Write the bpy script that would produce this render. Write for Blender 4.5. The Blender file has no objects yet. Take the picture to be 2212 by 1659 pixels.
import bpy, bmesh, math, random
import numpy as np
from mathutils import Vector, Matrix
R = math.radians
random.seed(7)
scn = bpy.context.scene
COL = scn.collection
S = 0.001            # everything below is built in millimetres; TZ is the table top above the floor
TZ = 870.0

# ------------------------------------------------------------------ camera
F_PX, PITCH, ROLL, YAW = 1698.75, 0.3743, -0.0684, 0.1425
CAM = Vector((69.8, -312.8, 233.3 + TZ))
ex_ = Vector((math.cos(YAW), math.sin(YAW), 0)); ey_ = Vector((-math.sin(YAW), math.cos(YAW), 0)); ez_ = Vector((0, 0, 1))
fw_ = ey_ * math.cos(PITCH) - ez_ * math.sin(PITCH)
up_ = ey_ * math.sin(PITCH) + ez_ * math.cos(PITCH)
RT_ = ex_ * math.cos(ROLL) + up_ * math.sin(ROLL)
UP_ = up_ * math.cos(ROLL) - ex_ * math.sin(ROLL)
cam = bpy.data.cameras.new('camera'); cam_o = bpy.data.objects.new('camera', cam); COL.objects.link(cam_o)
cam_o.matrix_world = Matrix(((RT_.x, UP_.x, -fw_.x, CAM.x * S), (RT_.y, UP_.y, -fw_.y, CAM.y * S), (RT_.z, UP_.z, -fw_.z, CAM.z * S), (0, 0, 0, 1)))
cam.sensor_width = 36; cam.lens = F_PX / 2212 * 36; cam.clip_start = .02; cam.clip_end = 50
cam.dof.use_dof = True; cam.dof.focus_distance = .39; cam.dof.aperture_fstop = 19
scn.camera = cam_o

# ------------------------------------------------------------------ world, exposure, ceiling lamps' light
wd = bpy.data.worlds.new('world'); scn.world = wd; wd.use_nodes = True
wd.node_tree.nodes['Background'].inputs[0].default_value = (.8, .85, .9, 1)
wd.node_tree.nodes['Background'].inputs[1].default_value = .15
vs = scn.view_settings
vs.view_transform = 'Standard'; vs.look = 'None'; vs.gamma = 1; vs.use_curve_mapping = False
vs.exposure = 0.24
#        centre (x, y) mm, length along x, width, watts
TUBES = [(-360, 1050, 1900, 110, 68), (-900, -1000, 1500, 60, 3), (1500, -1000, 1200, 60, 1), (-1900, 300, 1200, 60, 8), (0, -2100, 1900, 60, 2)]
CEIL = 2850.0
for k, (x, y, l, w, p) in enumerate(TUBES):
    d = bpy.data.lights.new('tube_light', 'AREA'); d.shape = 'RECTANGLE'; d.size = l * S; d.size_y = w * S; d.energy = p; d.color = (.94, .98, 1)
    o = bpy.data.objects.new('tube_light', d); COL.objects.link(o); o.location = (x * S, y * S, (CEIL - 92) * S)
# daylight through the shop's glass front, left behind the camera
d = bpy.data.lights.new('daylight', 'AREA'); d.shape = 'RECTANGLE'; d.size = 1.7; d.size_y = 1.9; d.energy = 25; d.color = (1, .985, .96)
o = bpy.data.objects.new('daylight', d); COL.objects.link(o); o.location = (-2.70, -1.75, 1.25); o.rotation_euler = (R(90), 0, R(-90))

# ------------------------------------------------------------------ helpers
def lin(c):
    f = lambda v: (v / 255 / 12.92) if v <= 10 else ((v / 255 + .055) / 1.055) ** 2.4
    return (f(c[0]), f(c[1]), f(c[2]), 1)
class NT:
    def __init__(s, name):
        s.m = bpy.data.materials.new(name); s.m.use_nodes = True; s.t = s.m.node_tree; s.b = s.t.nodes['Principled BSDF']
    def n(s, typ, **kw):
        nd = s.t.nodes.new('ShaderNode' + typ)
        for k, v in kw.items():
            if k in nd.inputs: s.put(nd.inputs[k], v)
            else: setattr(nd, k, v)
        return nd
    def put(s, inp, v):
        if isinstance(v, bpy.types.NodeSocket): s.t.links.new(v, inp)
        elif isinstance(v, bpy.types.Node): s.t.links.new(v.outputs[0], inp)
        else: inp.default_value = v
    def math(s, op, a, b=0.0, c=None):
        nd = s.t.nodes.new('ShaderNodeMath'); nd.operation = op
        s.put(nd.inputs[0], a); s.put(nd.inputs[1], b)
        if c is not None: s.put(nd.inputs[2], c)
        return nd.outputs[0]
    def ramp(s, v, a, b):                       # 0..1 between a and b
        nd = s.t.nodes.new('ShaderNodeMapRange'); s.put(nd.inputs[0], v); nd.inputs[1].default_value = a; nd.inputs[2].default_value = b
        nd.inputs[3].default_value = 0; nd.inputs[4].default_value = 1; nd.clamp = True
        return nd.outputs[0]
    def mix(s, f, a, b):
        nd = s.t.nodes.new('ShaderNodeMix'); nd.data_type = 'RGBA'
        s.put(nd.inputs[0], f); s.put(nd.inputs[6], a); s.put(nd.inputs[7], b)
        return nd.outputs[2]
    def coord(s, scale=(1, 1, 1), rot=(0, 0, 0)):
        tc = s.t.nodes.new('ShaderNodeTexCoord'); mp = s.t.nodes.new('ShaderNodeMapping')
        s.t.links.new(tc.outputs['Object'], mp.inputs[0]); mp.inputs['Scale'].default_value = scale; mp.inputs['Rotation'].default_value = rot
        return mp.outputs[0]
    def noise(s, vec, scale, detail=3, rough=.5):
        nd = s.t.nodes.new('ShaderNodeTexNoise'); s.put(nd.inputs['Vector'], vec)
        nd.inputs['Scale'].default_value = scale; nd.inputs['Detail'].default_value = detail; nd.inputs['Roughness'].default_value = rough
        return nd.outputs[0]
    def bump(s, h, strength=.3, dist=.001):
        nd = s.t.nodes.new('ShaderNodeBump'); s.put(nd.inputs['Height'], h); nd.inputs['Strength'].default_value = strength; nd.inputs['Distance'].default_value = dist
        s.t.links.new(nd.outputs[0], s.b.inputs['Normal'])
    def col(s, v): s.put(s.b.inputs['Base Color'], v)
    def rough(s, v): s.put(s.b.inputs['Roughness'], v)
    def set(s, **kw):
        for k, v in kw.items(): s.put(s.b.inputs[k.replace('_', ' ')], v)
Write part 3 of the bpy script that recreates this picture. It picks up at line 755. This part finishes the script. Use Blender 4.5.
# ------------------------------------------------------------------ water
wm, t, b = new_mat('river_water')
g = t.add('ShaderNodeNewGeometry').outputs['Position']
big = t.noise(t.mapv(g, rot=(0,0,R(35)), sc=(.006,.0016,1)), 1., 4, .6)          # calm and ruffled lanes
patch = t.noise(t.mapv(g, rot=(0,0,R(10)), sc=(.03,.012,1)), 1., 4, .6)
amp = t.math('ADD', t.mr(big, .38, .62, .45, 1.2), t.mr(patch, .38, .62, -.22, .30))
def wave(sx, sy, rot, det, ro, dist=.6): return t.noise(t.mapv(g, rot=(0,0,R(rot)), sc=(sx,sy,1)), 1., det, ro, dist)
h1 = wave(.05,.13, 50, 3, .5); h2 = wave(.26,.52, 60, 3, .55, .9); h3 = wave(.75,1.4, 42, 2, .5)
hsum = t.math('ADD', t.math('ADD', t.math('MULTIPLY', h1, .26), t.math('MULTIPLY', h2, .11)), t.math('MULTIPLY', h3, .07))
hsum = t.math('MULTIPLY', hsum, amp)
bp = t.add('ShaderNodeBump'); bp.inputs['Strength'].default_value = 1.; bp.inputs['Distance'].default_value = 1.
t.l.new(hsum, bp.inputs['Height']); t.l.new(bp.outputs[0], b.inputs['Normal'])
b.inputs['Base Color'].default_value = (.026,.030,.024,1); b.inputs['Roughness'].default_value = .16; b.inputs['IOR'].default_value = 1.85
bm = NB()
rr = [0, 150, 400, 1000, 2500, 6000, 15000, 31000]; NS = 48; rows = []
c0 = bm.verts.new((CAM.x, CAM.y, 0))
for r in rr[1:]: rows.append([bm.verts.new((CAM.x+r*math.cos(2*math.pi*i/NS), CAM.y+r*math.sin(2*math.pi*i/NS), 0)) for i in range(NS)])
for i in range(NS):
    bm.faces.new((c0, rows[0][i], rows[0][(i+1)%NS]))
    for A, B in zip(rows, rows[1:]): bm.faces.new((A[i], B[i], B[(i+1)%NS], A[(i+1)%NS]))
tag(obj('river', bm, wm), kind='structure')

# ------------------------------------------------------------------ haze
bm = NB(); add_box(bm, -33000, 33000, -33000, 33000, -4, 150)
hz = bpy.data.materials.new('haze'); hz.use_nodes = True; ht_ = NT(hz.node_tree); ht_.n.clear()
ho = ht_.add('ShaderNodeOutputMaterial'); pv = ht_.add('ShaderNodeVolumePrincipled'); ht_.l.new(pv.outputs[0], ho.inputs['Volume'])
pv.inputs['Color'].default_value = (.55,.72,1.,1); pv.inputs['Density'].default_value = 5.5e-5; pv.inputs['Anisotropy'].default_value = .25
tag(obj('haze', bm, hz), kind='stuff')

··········

● **EXERCISE INSTRUCTIONS**: Collect every line above that contains the word "picture".

● **WRITTEN SOLUTION**:
Write the bpy script that would produce this render. Write for Blender 4.5. The Blender file has no objects yet. Take the picture to be 2212 by 1659 pixels.
Write part 3 of the bpy script that recreates this picture. It picks up at line 755. This part finishes the script. Use Blender 4.5.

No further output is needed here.